Friday, January 13, 2012

About Me, Part One

I started writing when I was about 10. Not the "you must write this for school, for homework" sort of writing, but actually writing for fun. Taking time from playing with toys and playing sport to actually writing.

I used to use my grandparents clunky old typewriter to start with, a heavy thing that had no "1" on it, rather an exclamation mark instead in its place. That always struck me as odd. Even though the typewriter had the Upper/Lower Case button, and the other numbers were all fine, and all had symbols as well, the "1" wasn't there.

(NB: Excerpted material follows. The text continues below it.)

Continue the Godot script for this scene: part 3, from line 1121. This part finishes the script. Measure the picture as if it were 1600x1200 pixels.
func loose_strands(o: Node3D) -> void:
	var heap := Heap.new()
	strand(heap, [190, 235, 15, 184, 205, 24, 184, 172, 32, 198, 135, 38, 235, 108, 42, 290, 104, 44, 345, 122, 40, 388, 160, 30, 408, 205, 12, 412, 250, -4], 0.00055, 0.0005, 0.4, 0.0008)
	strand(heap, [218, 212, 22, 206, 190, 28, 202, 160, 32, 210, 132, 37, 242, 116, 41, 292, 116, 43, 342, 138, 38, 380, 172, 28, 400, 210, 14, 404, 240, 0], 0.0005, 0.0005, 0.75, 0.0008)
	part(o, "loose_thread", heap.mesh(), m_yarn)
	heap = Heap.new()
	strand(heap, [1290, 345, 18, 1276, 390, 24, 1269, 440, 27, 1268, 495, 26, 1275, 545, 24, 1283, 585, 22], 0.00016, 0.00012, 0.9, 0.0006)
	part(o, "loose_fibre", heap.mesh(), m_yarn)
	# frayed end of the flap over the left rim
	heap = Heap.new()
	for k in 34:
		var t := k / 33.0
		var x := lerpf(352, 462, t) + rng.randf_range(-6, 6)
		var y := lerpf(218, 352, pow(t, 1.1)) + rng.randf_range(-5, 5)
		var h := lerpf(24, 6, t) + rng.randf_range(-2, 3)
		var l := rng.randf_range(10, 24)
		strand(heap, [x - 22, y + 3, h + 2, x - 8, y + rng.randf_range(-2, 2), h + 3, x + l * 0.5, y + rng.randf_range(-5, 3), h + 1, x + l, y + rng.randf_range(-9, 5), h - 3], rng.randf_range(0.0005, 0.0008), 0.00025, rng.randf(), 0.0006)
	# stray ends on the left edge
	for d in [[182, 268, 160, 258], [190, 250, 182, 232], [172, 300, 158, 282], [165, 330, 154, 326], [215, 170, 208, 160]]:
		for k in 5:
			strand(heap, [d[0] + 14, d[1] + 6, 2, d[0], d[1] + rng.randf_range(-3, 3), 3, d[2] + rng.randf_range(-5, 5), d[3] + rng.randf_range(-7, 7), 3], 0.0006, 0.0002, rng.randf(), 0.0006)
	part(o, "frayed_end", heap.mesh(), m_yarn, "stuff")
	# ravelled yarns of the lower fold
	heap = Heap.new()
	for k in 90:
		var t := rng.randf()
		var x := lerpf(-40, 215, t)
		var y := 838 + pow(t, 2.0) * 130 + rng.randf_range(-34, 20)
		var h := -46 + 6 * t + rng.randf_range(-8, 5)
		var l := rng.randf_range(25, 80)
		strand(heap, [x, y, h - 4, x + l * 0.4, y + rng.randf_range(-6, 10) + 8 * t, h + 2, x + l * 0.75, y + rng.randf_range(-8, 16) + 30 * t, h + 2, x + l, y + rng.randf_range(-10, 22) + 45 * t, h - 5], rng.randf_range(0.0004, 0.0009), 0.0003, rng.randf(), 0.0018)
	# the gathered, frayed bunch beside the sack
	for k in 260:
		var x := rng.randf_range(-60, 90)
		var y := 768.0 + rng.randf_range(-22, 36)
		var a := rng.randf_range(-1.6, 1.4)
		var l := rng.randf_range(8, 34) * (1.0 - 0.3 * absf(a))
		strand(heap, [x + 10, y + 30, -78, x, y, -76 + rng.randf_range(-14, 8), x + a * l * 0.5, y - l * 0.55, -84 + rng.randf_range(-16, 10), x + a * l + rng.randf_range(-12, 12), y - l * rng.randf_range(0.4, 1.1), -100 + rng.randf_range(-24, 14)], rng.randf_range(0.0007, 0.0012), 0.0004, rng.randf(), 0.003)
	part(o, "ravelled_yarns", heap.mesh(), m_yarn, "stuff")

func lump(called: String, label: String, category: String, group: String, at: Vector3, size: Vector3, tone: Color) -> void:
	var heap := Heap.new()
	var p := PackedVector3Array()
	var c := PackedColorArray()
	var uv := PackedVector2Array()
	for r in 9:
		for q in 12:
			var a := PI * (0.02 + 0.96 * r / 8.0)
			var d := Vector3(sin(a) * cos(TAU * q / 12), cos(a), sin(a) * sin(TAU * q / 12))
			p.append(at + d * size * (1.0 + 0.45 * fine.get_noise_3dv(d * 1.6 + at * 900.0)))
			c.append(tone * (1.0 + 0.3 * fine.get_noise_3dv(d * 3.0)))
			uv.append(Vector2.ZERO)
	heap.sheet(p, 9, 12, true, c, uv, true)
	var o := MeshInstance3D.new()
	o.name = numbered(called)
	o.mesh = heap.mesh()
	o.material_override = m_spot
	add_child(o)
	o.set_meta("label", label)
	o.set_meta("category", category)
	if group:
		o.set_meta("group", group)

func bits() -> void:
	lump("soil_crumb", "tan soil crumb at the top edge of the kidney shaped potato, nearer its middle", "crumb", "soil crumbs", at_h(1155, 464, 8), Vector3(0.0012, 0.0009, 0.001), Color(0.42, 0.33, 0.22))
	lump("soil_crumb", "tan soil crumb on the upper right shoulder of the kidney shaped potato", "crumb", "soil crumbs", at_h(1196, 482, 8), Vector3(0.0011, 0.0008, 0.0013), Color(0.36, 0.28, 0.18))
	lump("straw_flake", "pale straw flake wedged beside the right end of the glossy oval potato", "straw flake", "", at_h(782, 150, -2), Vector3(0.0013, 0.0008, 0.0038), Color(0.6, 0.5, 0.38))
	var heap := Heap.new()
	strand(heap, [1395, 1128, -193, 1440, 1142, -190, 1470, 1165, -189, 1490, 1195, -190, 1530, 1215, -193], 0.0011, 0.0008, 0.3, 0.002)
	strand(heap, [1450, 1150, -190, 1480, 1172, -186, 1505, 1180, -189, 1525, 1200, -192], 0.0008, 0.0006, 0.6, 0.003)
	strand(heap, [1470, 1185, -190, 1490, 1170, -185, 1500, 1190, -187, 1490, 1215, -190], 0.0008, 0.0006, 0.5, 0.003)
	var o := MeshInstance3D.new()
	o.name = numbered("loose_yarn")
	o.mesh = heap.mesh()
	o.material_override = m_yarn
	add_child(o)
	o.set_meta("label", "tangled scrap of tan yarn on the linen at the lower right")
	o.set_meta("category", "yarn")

After me bugging my grandparents day in and day out to get the typewriter out and lift it onto the table for me (I was a small kid, and it was a damned heavy thing), they finally decided to leave it on the table, because they knew I was going to keep hammering away at it all through my Summer Vacation. And I did.

I wrote my first few stories on that thing. A series of short stories about a bunch of erasers that fought crime, and solved mysteries called The Rubber Police. I can't remember much at all about those stories, except that I seemed to spend forever typing them out, when writing them long hand would have been much faster. I still remember how sore my fingers used to get hitting those old keys, how hard it was to use the Upper/Lower Case button, and how unforgiving the typewriter was if I missed a key and my finger went between them.

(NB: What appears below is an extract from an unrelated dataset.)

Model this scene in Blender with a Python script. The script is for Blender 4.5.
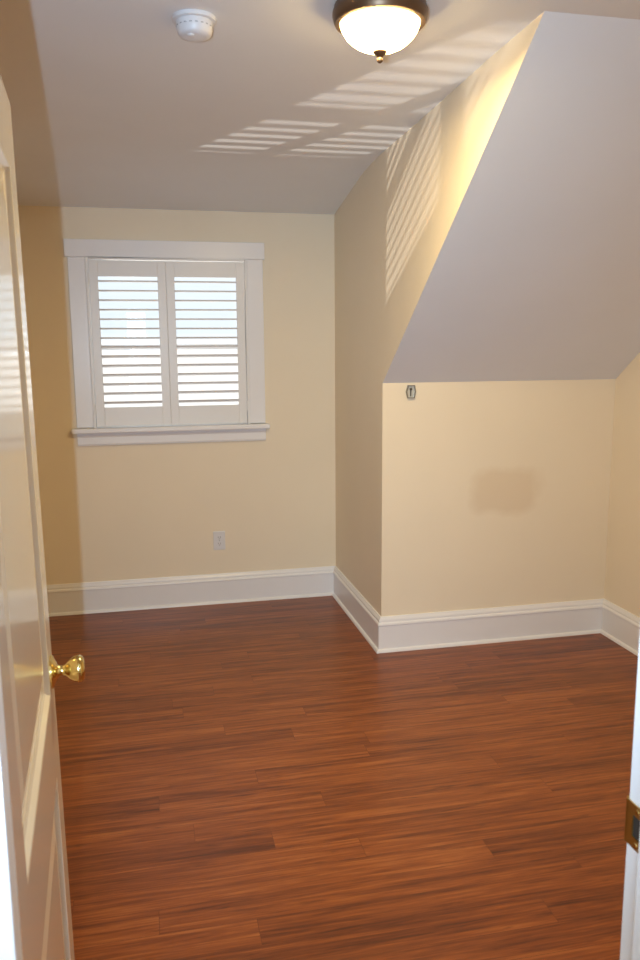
import bpy, bmesh, math, random
from mathutils import Vector, Matrix
random.seed(7)
for o in list(bpy.data.objects): bpy.data.objects.remove(o, do_unlink=True)
S = bpy.context.scene; COL = S.collection
PI = math.pi

# ------------------------------------------------------------------ camera
YAW, PITCH, ROLL, FPX, CH = 0.2152, 0.1642, -0.0075, 796.5, 1.55
fw = Vector((math.sin(YAW)*math.cos(PITCH), math.cos(YAW)*math.cos(PITCH), -math.sin(PITCH)))
rt0 = Vector((math.cos(YAW), -math.sin(YAW), 0)); up0 = rt0.cross(fw)
rt = math.cos(ROLL)*rt0 + math.sin(ROLL)*up0
up = -math.sin(ROLL)*rt0 + math.cos(ROLL)*up0
cam = bpy.data.cameras.new('camera'); camo = bpy.data.objects.new('camera', cam); COL.objects.link(camo)
camo.matrix_world = Matrix(((rt.x, up.x, -fw.x, 0), (rt.y, up.y, -fw.y, 0), (rt.z, up.z, -fw.z, CH), (0, 0, 0, 1)))
cam.sensor_fit = 'HORIZONTAL'; cam.sensor_width = 24; cam.lens = FPX/640*24; cam.clip_start = 0.02
cam.dof.use_dof = True; cam.dof.focus_distance = 4.0; cam.dof.aperture_fstop = 9
S.camera = camo

# ------------------------------------------------------------------ world, lights, exposure
w = bpy.data.worlds.new('overcast_sky'); S.world = w; w.use_nodes = True
wt = w.node_tree; bg = wt.nodes['Background']; bg.inputs[1].default_value = 1.0
wc = wt.nodes.new('ShaderNodeTexCoord'); wsep = wt.nodes.new('ShaderNodeSeparateXYZ'); wr = wt.nodes.new('ShaderNodeValToRGB')
wt.links.new(wc.outputs['Generated'], wsep.inputs[0]); wt.links.new(wsep.outputs['Z'], wr.inputs[0]); wt.links.new(wr.outputs[0], bg.inputs[0])
we = wr.color_ramp.elements      # bright pale yard below the horizon, hazy pale blue sky above
we[0].position = 0.0; we[0].color = (1.15, 1.15, 1.12, 1); we[1].position = 0.02; we[1].color = (0.86, 0.97, 1.06, 1)
S.view_settings.view_transform = 'Standard'; S.view_settings.look = 'None'
S.view_settings.exposure = 0.12; S.view_settings.gamma = 1; S.view_settings.use_curve_mapping = False

FLASH_W, GLINT_W, LAMP_L, LAMP_W = 136, 4600, 19.0, 70.0
def lamp(name, kind, loc, target, power, color, **kw):
    l = bpy.data.lights.new(name, kind); l.energy = power; l.color = color
    for k, v in kw.items(): setattr(l, k, v)
    o = bpy.data.objects.new(name, l); COL.objects.link(o); o.location = loc
    o.rotation_euler = (Vector(target)-Vector(loc)).to_track_quat('-Z', 'Y').to_euler()
    return o
# the camera's own flash, left of the lens because the camera is held upright
lamp('camera_flash', 'SPOT', (-0.1015, 0.03, CH), (0.75, 3.8, 1.55), FLASH_W, (0.62, 0.90, 1.22), spot_size=1.75, spot_blend=1.0, shadow_soft_size=0.003)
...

I suppose someone must have been paying attention (more than the usual "look what little Andrew has been doing today") because I got a typewriter for my next birthday/Xmas (the joys of having a birthday in December - the combined present). It wasn't quite as heavy, so I could lug it around by myself, it actually had a "1", and it was a little bit more forgiving on the fingers (although it still hurt when you missed a key). And I kept using it (on and off) for the next eight years.

That's not to say I didn't use other things to write with. When I was about 13 I got a Commodore 64 computer, and a few years later I decided to get a printer for it, and some software for it. The printer and software were a dodgy fit, so half the time I spent writing, I was actually coding in BASIC so I could get the thing to print in a fashion that was actually readable to the unaided human eye. I wrote a couple of fantasy-parody short stories with titles like The Kind Woodcutter and the Nasty Troll, and The Good Prince and the Evil Dragon. Fun little pieces that I probably still have floating around in hard copy somewhere, unless the print has faded off the old dot matrix pages by now.

I remember at high school kids were asked what they wanted to Do or Be (which to me still seem like very different questions, but that's neither here nor there) when they left school, and I said I wanted to be a writer. Most kids were going to join the Army, or become Nurses, tradesmen or other things like that. I don't know whether the person asking the question understood what I meant, or was just an idiot, but, for some reason, my choice was the only one that was classified as a Non-Traditional Gender Role Career. Which, of course, made me the target of some interesting taunts for a while, and made me wonder why it was that I'd never actually read anything by women writers or seen many women journalists at the time. Thankfully, it didn't phase me.